Gauck bleibt Favorit für theoretische Nachfolge
Sollte es doch noch zu einem Rücktritt von Bundespräsident Wulff kommen, wäre der frühere DDR-Bürgerrechtler Joachim Gauck laut Forsa ein Favorit für die Nachfolge. 31 Prozent der Bürger gaben an, sie würden gerne Gauck als Bundespräsident sehen. Im Juni 2010 war er als Kandidat von Rot-Grün Wulff in der Bundesversammlung unterlegen.

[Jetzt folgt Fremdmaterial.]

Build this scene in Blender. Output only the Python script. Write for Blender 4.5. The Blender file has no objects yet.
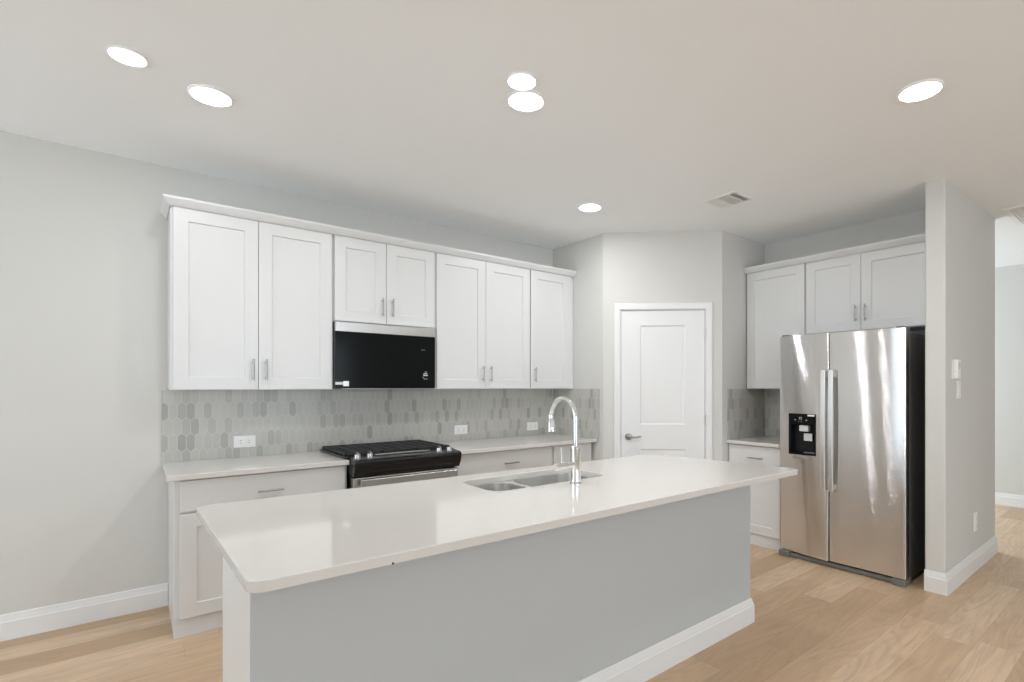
import bpy, bmesh, math, random
from mathutils import Vector, Matrix
SC = bpy.context.scene
COL = SC.collection
PI = math.pi
random.seed(4)

# ---------------------------------------------------------------- camera
cam = bpy.data.cameras.new('camera')
co = bpy.data.objects.new('camera', cam); COL.objects.link(co)
co.location = (0, 0, 1.383)
co.rotation_euler = (PI/2, 0, math.radians(50.036 - 90))
cam.sensor_fit = 'HORIZONTAL'; cam.sensor_width = 36
cam.lens = 518.811/1024*36
cam.shift_x = -(567.732-512)/1024
cam.shift_y = (386.086-341)/1024
cam.clip_start = .05
SC.camera = co

# ---------------------------------------------------------------- world, exposure
SC.view_settings.view_transform = 'Standard'
SC.view_settings.look = 'None'
SC.view_settings.gamma = 1
SC.view_settings.use_curve_mapping = False
SC.view_settings.exposure = 0.48
SC.cycles.use_denoising = True
SC.cycles.max_bounces = 14
SC.cycles.diffuse_bounces = 10
SC.cycles.glossy_bounces = 6
SC.cycles.sample_clamp_indirect = 6
w = bpy.data.worlds.new('sky'); SC.world = w; w.use_nodes = True
bg = w.node_tree.nodes['Background']
bg.inputs[0].default_value = (.80, .90, 1, 1); bg.inputs[1].default_value = 1.0

# ---------------------------------------------------------------- daylight entering by the windows, plus an added rear fill
def area_light(name, loc, rot, sx, sy, power, colr):
    l = bpy.data.lights.new(name, 'AREA'); l.shape = 'RECTANGLE'; l.size = sx; l.size_y = sy
    l.energy = power; l.color = colr
    o = bpy.data.objects.new(name, l); COL.objects.link(o); o.location = loc; o.rotation_euler = rot
    return o
DAY = (.79, .91, 1)
area_light('daylight_left', (-3.36, 2.50, 1.50), (0, math.radians(-100), 0), 1.9, 2.7, 29, DAY)
area_light('rear_fill', (1.2, -4.66, 1.35), (PI/2, 0, 0), 5.0, 2.1, 74, DAY)  # fill lamp added behind the viewer; no window is known there
area_light('daylight_foyer', (6.65, 4.28, 1.45), (-PI/2, 0, 0), 1.7, 2.0, 78, DAY)
LAMP = 116

# ---------------------------------------------------------------- materials
class NT:
    def __init__(s, name):
        s.m = bpy.data.materials.new(name); s.m.use_nodes = True
        s.t = s.m.node_tree; s.b = s.t.nodes['Principled BSDF']
    def n(s, typ, **kw):
        x = s.t.nodes.new(typ)
        for k, v in kw.items(): setattr(x, k, v)
        return x
    def put(s, sock, v):
        if isinstance(v, bpy.types.NodeSocket): s.t.links.new(v, sock)
        else: sock.default_value = v
    def m_(s, op, a, b=0.0, c=0.0):
        x = s.n('ShaderNodeMath', operation=op)
        for i, v in enumerate((a, b, c)): s.put(x.inputs[i], v)
        return x.outputs[0]
    def xyz(s):
        g = s.n('ShaderNodeNewGeometry'); p = s.n('ShaderNodeSeparateXYZ')
        s.t.links.new(g.outputs['Position'], p.inputs[0]); return p.outputs
    def vec(s, x, y, z):
        c = s.n('ShaderNodeCombineXYZ')
        for i, v in enumerate((x, y, z)): s.put(c.inputs[i], v)
        return c.outputs[0]
    def noise(s, v, scale, detail=3, rough=.5, dist=0.0):
        x = s.n('ShaderNodeTexNoise'); s.put(x.inputs['Vector'], v)
        x.inputs['Scale'].default_value = scale; x.inputs['Detail'].default_value = detail
        x.inputs['Roughness'].default_value = rough; x.inputs['Distortion'].default_value = dist
        return x.outputs[0]
    def white(s, v):
        x = s.n('ShaderNodeTexWhiteNoise', noise_dimensions='3D'); s.put(x.inputs['Vector'], v); return x.outputs[0]
    def ramp(s, f, stops):
        x = s.n('ShaderNodeValToRGB'); s.put(x.inputs[0], f); e = x.color_ramp.elements
        while len(e) < len(stops): e.new(.5)
        for i, (p, c) in enumerate(stops): e[i].position = p; e[i].color = (*c, 1)
        return x.outputs[0]
    def mix(s, f, a, b, mode='MIX'):
        x = s.n('ShaderNodeMix', data_type='RGBA', blend_type=mode)
        s.put(x.inputs[0], f)
        s.put(x.inputs[6], (*a, 1) if isinstance(a, tuple) else a); s.put(x.inputs[7], (*b, 1) if isinstance(b, tuple) else b)
        return x.outputs[2]
    def bump(s, h, strength, dist=.01):
        x = s.n('ShaderNodeBump'); s.put(x.inputs['Height'], h)
        x.inputs['Strength'].default_value = strength; x.inputs['Distance'].default_value = dist
        s.t.links.new(x.outputs[0], s.b.inputs['Normal'])
    def base(s, c): s.put(s.b.inputs['Base Color'], (*c, 1) if isinstance(c, tuple) else c)
    def set(s, **kw):
        for k, v in kw.items(): s.put(s.b.inputs[k], v)

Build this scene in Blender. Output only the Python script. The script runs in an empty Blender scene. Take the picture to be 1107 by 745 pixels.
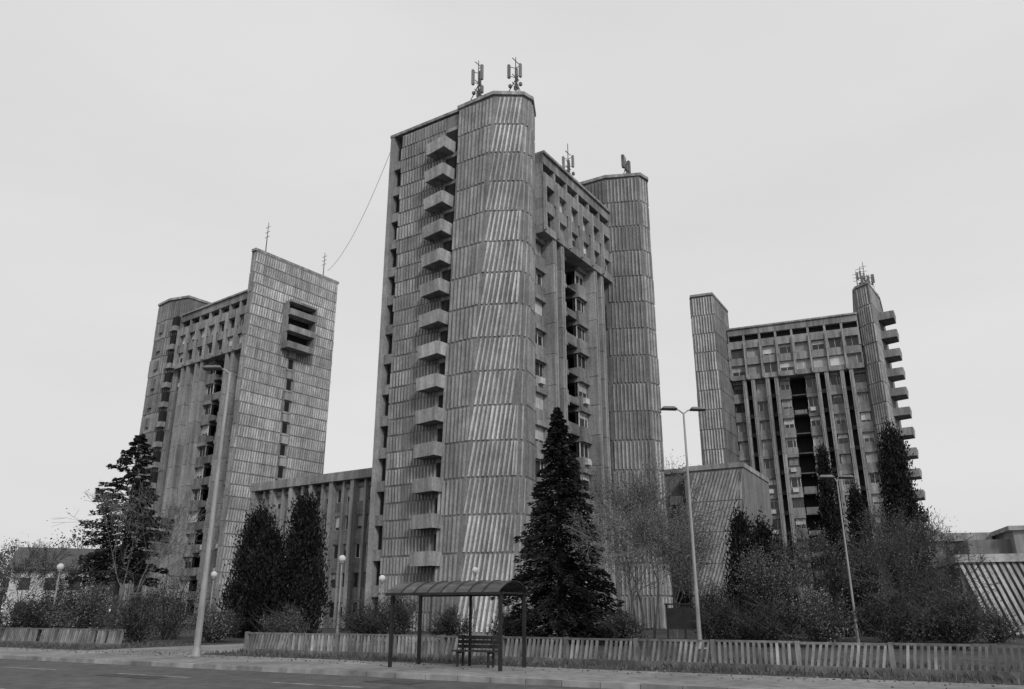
import bpy, math, random
import numpy as np
from mathutils import Vector, Matrix

scene = bpy.context.scene
R = random.Random(7)

# ------------------------------------------------------------------ materials
def new_mat(name):
    m = bpy.data.materials.new(name); m.use_nodes = True
    nt = m.node_tree; b = nt.nodes['Principled BSDF']
    return m, nt, b

def math_node(nt, op, a, b=None, c=None):
    n = nt.nodes.new('ShaderNodeMath'); n.operation = op
    for i, s in enumerate((a, b, c)):
        if s is None: continue
        if isinstance(s, (int, float)): n.inputs[i].default_value = s
        else: nt.links.new(s, n.inputs[i])
    return n.outputs[0]

def noise(nt, scale, sc=(1, 1, 1), detail=4, rough=.6):
    tc = nt.nodes.new('ShaderNodeTexCoord'); mp = nt.nodes.new('ShaderNodeMapping')
    mp.inputs['Scale'].default_value = sc
    nt.links.new(tc.outputs['Object'], mp.inputs['Vector'])
    n = nt.nodes.new('ShaderNodeTexNoise')
    n.inputs['Scale'].default_value = scale; n.inputs['Detail'].default_value = detail
    n.inputs['Roughness'].default_value = rough
    nt.links.new(mp.outputs[0], n.inputs['Vector'])
    return n.outputs['Fac']

def remap(nt, s, a, b, lo, hi):
    n = nt.nodes.new('ShaderNodeMapRange'); n.clamp = True
    nt.links.new(s, n.inputs['Value'])
    for k, v in zip(('From Min', 'From Max', 'To Min', 'To Max'), (a, b, lo, hi)):
        n.inputs[k].default_value = v
    return n.outputs[0]

def tone_attr(nt):
    a = nt.nodes.new('ShaderNodeAttribute'); a.attribute_name = 'tone'
    return a.outputs['Fac']

def to_col(nt, s, bsdf):
    c = nt.nodes.new('ShaderNodeCombineColor')
    for i in range(3): nt.links.new(s, c.inputs[i])
    nt.links.new(c.outputs[0], bsdf.inputs['Base Color'])

def simple(name, base, rough=.8, layers=(), use_tone=True, bump=None, metal=0.0, spec=.3):
    m, nt, b = new_mat(name)
    v = nt.nodes.new('ShaderNodeValue'); v.outputs[0].default_value = base; s = v.outputs[0]
    if use_tone: s = math_node(nt, 'MULTIPLY', s, tone_attr(nt))
    for (scale, sc, lo, hi) in layers:
        f = remap(nt, noise(nt, scale, sc), .34, .66, lo, hi)
        s = math_node(nt, 'MULTIPLY', s, f)
    to_col(nt, s, b)
    b.inputs['Roughness'].default_value = rough
    b.inputs['Metallic'].default_value = metal
    b.inputs['Specular IOR Level'].default_value = spec
    if bump:
        bn = nt.nodes.new('ShaderNodeBump'); bn.inputs['Strength'].default_value = bump[1]
        bn.inputs['Distance'].default_value = bump[2]
        nt.links.new(noise(nt, bump[0]), bn.inputs['Height'])
        nt.links.new(bn.outputs[0], b.inputs['Normal'])
    return m

M_RIB = simple('ribbed_concrete', .50, .9, [(.11, (1, 1, 1), .8, 1.1), (1.5, (1, 1, .07), .72, 1.1), (.8, (1, 1, 1), .8, 1.1), (6, (1, 1, .7), .8, 1.12)], bump=(14, .5, .03))
M_CON = simple('facade_concrete', .32, .9, [(.15, (1, 1, 1), .75, 1.12), (1.3, (1, 1, .08), .55, 1.15), (6, (1, 1, .6), .78, 1.15)], bump=(12, .5, .03))
M_CORE = simple('core_concrete', .19, .9, [(.2, (1, 1, 1), .7, 1.15), (1.2, (1, 1, .08), .6, 1.15)])
M_FRAME = simple('window_frame', .62, .6, [(2, (1, 1, 1), .7, 1.1)])
M_BLIND = simple('window_blind', .6, .8, [(1, (1, 1, 1), .75, 1.1)])
M_DARK = simple('painted_dark_interior', .018, .9)  # near-black panels painting the shade inside openings and recesses
M_GLASS = simple('window_glass', .03, .12, [], spec=.5)
M_STEEL = simple('galvanised_steel', .36, .5, [(3, (1, 1, .3), .7, 1.1)], metal=.3)
M_DKSTEEL = simple('dark_painted_steel', .022, .5, [(5, (1, 1, 1), .7, 1.3)])
M_POLY = simple('weathered_roof_sheet', .055, .4, [(3, (1, 1, 1), .5, 1.6)], spec=.4)
M_WOOD = simple('bench_wood', .03, .8, [(6, (1, 1, 1), .7, 1.3)])
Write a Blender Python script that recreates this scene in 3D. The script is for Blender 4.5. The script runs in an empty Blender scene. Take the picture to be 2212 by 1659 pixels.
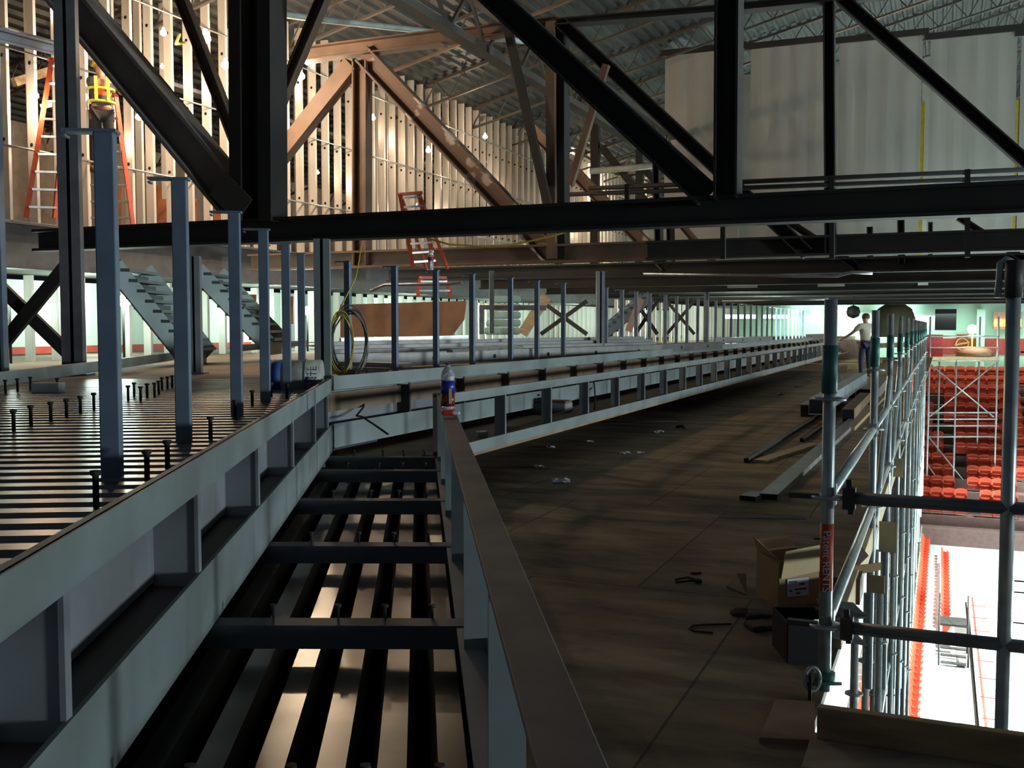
import bpy, math, random
from mathutils import Vector, Matrix
random.seed(7)
SC = bpy.context.scene
COL = SC.collection
# ------------------------------------------------------------------ camera
F = 2200.0; CX = 1106.0; CY = 829.5; H = 1.4
PITCH = math.atan((829.5-705.0)/F)
FWD = Vector((0, math.cos(PITCH), -math.sin(PITCH)))
UPV = Vector((0, math.sin(PITCH), math.cos(PITCH)))
CAM = Vector((0, 0, H))
cam = bpy.data.cameras.new('camera'); cam.sensor_width = 36.0; cam.lens = 36.0*F/2212.0
cam.clip_start = 0.05; cam.clip_end = 300
camo = bpy.data.objects.new('camera', cam); COL.objects.link(camo)
camo.location = CAM; camo.rotation_euler = (math.pi/2-PITCH, 0, 0)
SC.camera = camo
# ------------------------------------------------------------------ world, exposure
w = bpy.data.worlds.new('World'); SC.world = w; w.use_nodes = True
w.node_tree.nodes['Background'].inputs[0].default_value = (0.55, 0.72, 1.0, 1)
w.node_tree.nodes['Background'].inputs[1].default_value = 0.05
SC.view_settings.view_transform = 'Standard'; SC.view_settings.look = 'None'
SC.view_settings.exposure = 0.0; SC.view_settings.gamma = 1.0
SC.view_settings.use_curve_mapping = False
# ------------------------------------------------------------------ pixel to place helpers
def ray(px, py):
    return FWD + Vector((1, 0, 0))*((px-CX)/F) + UPV*((CY-py)/F)
def onz(px, py, z):
    d = ray(px, py); return CAM + d*((z-H)/d.z)
def atY(px, py, Y):
    d = ray(px, py); return CAM + d*(Y/d.y)
D1 = Vector((-0.0914, 1, 0)).normalized(); N1 = Vector((1, 0.0914, 0)).normalized()
D2 = Vector((0.4223, 1, 0)).normalized(); N2 = Vector((1, -0.4223, 0)).normalized()
Z = Vector((0, 0, 1))
def onc(px, py, c):
    d = ray(px, py); return CAM + d*(c/(d.x*D2.x+d.y*D2.y))
def F1(s, D, h): return Vector((s-0.0914*D, D, H-h))
def F2(C, D, h): return Vector((-C/2200.0+0.4223*D, D, H-h))
def QC(q, c, h):                       # q across, c along the second bay, h below the eye
    p = N2*q + D2*c; return Vector((p.x, p.y, H-h))
# ------------------------------------------------------------------ lamps of the hall and added fill
def lamp(kind, loc, power, col=(1, 1, 1), size=0.2, rot=None, spot=None, sy=None, name='lamp_light'):
    l = bpy.data.lights.new(name, kind); l.energy = power; l.color = col
    if kind == 'POINT' : l.shadow_soft_size = size
    if kind == 'SPOT': l.shadow_soft_size = size; l.spot_size = spot; l.spot_blend = 0.4
    if kind == 'AREA':
        l.size = size
        if sy: l.shape = 'RECTANGLE'; l.size_y = sy
    o = bpy.data.objects.new(name, l); COL.objects.link(o); o.location = loc
    if rot is not None: o.rotation_euler = Vector(rot).to_track_quat('-Z', 'Y').to_euler()
    return o
# arena flood lights high over the ice, pointing straight down at the bowl
for q, c, e in ((9.5, 20, 70000), (9.5, 27, 70000), (9.5, 35, 70000), (10, 44, 60000)):
    lamp('SPOT', QC(q, c, -6.5), e, (0.80, 1.0, 0.97), 0.6, (-0.12*N2.x, -0.12*N2.y, -1), spot=math.radians(72), name='arena_flood_light')
for c, e in ((6, 17000), (24, 17000), (44, 14000)):  # added fill spots without fixtures, standing in for light bounced off the ice
    lamp('SPOT', QC(30, c, -0.2), e, (0.78, 0.95, 1.0), 1.5, QC(0, c-3, 0.4)-QC(30, c, -0.2), spot=math.radians(60), name='side_fill_spot')
# ------------------------------------------------------------------ materials
MATS = {}
def mat(name, col, rough=0.6, metal=0.0, col2=None, scale=6.0, bump=0.0, emit=0.0, trans=0.0, detail=5.0, stretch=None, lo=0.4, hi=0.65):
    if name in MATS: return MATS[name]
    m = bpy.data.materials.new(name); m.use_nodes = True; nt = m.node_tree; b = nt.nodes['Principled BSDF']
    b.inputs['Roughness'].default_value = rough; b.inputs['Metallic'].default_value = metal
    if col2 is None: col2 = tuple(c*0.8 for c in col)
    tc = nt.nodes.new('ShaderNodeTexCoord'); nz = nt.nodes.new('ShaderNodeTexNoise'); cr = nt.nodes.new('ShaderNodeValToRGB')
    nz.inputs['Scale'].default_value = scale; nz.inputs['Detail'].default_value = detail
    mp = nt.nodes.new('ShaderNodeMapping'); nt.links.new(tc.outputs['Object'], mp.inputs[0]); nt.links.new(mp.outputs[0], nz.inputs[0])
    if stretch: mp.inputs['Scale'].default_value = stretch
    cr.color_ramp.elements[0].position = lo; cr.color_ramp.elements[1].position = hi
    cr.color_ramp.elements[0].color = (*col, 1); cr.color_ramp.elements[1].color = (*col2, 1)
    nt.links.new(nz.outputs[0], cr.inputs[0]); nt.links.new(cr.outputs[0], b.inputs['Base Color'])
    if bump:
        bp = nt.nodes.new('ShaderNodeBump'); bp.inputs['Strength'].default_value = bump; bp.inputs['Distance'].default_value = 0.01
        nt.links.new(nz.outputs[0], bp.inputs['Height']); nt.links.new(bp.outputs[0], b.inputs['Normal'])
    if emit:
        b.inputs['Emission Color'].default_value = (*col, 1); b.inputs['Emission Strength'].default_value = emit
    if trans:
        b.inputs['Transmission Weight'].default_value = trans; b.inputs['IOR'].default_value = 1.2
    MATS[name] = m; return m
PRIMER = mat('grey_primer_steel', (0.24, 0.275, 0.27), 0.55, 0.1, (0.19, 0.21, 0.205), 3.0, 0.05)
PRIMER2 = mat('grey_primer_web', (0.26, 0.27, 0.29), 0.6, 0.1, (0.20, 0.20, 0.21), 2.5, 0.05)
BLUEST = mat('blue_grey_post_steel', (0.20, 0.26, 0.34), 0.42, 0.3, (0.16, 0.20, 0.27), 5.0, 0.05)
BROWNCAP = mat('shaded_brown_steel', (0.20, 0.17, 0.15), 0.7, 0.1, (0.14, 0.12, 0.11), 5.0, 0.05)  # upward faces get little light; that dimness is put into this brown
DARK = mat('dark_steel', (0.020, 0.018, 0.016), 0.75, 0.0, (0.030, 0.024, 0.019), 1.5)
DARKWEB = mat('dark_grey_web', (0.075, 0.070, 0.065), 0.6, 0.2, (0.09, 0.07, 0.05), 1.2)
BLACK = mat('black_plastic', (0.006, 0.006, 0.007), 0.7)
RUST = mat('rust_brown_steel', (0.19, 0.115, 0.075), 0.6, 0.15, (0.12, 0.075, 0.05), 1.8, 0.1)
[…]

In der Befragung standen sieben Personen zur Auswahl, die für eine Nachfolge eventuell in Frage kommen könnten. Bundesarbeitsministerin Ursula von der Leyen (CDU) wollen bei einem Rücktritt Wulffs elf Prozent der Bürger als neue Präsidentin sehen. Die ehemalige EKD-Ratsvorsitzende Margot Käßmann können sich neun Prozent der Befragten im Schloss Bellevue vorstellen. Dahinter folgen Bundesfinanzminister Wolfgang Schäuble (CDU) und der frühere SPD-Vorsitzende Franz Müntefering mit je sieben Prozent Zustimmung. Kaum Zustimmung fanden Bundestagspräsident Norbert Lammert (CDU) und Baden-Württembergs Ministerpräsident Winfried Kretschmann (Grüne). Wulff lässt trotz seiner Affäre allerdings keine Ambitionen für einen Rücktritt erkennen.
Der CSU-Vorsitzende Horst Seehofer forderte ein Ende die Debatte. "Wir sollten jetzt einen Schlussstrich ziehen", sagte der bayerische Ministerpräsident. Dies sei "im Interesse unseres Landes".